My name is Chris Meekings. I come from a city called Gloucester in the South West of Britain, and I wrote a book. I started writing it about 11 years ago. Then 9 years ago I finished the first draft and had to edit it for 2 years. At the recommendation of a friend of mine, Garrett Cook, I sent it off to Omnium Gatherum and Kate was kind enough to publish it, and here we are.
Ooooh, what are my fears? I really hate flying, which is going to be a bit of a problem in November as I’m due to fly to Portland to attend a convention. That’s about 12 hrs of flight. I’m not looking forward to that.

 

BK: So tell us a bit about the book. Ravens and Writing Desks. I’m told it’s a metaphysical fantasy?

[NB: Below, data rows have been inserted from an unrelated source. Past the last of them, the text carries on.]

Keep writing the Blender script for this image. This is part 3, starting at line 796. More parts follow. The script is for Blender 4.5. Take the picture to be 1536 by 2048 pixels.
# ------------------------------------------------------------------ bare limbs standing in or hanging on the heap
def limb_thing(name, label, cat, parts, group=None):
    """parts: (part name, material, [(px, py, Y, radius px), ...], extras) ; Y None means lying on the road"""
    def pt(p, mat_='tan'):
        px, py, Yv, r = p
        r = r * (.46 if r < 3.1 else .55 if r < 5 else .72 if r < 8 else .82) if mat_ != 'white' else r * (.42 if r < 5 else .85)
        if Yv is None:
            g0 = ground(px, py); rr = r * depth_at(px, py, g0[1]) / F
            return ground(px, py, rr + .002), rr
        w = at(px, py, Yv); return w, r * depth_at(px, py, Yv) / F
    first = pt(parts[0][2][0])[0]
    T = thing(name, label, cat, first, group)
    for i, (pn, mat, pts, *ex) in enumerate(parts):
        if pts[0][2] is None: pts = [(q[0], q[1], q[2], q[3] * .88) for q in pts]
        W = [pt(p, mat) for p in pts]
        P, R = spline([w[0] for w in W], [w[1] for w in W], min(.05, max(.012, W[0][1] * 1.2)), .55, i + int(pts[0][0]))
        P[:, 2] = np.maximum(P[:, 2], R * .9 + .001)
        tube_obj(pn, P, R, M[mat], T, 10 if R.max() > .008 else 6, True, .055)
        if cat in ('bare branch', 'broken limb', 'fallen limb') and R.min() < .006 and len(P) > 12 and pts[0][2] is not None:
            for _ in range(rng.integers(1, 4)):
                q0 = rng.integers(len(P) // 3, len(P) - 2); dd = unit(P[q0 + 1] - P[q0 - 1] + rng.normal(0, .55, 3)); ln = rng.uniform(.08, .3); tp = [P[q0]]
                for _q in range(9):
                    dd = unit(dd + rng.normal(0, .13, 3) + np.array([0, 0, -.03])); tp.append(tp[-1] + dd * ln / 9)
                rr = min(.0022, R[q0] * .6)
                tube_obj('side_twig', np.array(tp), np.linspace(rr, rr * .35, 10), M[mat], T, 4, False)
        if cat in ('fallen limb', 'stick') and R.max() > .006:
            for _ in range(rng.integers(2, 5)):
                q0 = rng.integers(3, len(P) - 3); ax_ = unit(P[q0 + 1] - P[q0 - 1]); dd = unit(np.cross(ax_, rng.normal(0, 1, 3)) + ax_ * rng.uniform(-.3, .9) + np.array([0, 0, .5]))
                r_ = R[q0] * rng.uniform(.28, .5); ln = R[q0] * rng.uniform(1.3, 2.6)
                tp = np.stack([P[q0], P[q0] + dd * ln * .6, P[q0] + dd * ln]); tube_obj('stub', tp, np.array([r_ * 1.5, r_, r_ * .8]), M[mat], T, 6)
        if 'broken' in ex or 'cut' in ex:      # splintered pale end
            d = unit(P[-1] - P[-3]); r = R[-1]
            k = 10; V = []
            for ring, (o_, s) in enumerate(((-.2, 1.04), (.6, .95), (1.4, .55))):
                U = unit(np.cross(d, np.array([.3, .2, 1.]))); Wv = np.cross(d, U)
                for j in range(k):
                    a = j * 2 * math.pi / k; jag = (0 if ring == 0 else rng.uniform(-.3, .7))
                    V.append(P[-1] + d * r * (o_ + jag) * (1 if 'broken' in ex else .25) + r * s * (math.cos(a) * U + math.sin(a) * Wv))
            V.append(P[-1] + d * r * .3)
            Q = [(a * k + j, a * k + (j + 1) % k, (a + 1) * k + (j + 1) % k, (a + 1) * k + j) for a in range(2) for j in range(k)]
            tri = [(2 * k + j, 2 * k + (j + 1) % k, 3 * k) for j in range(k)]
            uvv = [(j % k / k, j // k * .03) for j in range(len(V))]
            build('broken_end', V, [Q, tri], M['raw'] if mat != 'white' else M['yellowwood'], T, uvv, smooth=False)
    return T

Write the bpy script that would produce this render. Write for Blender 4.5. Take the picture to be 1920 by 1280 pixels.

CM: Yes Ravens is a Metaphysical Fantasy, so it’s to do with exploring the fundamental nature of being and the world around us. But, it’s also to do with books. It’s been described as a book for bookworms. 
The story is about a young girl called Lucy Alice Zara Gayle. She starts as a very standard protagonist for a fantasy book. She’s smart but socially isolated and bullied at school. That is until one day when she is confronted by a wizard on her way home from school. He sends her off on a quest to return magic to his world. She, of course, goes, but as she travels this strange land she becomes increasingly concerned about whether what she is experiencing is real or not. To find the answers she must pass three tests, one of courage, one of compassion and one of logic. Only then can she decide what is real and what it is she believes.
It’s a book that, hopefully, tries to illustrate how stories shape our identities and how our beliefs shape our reality.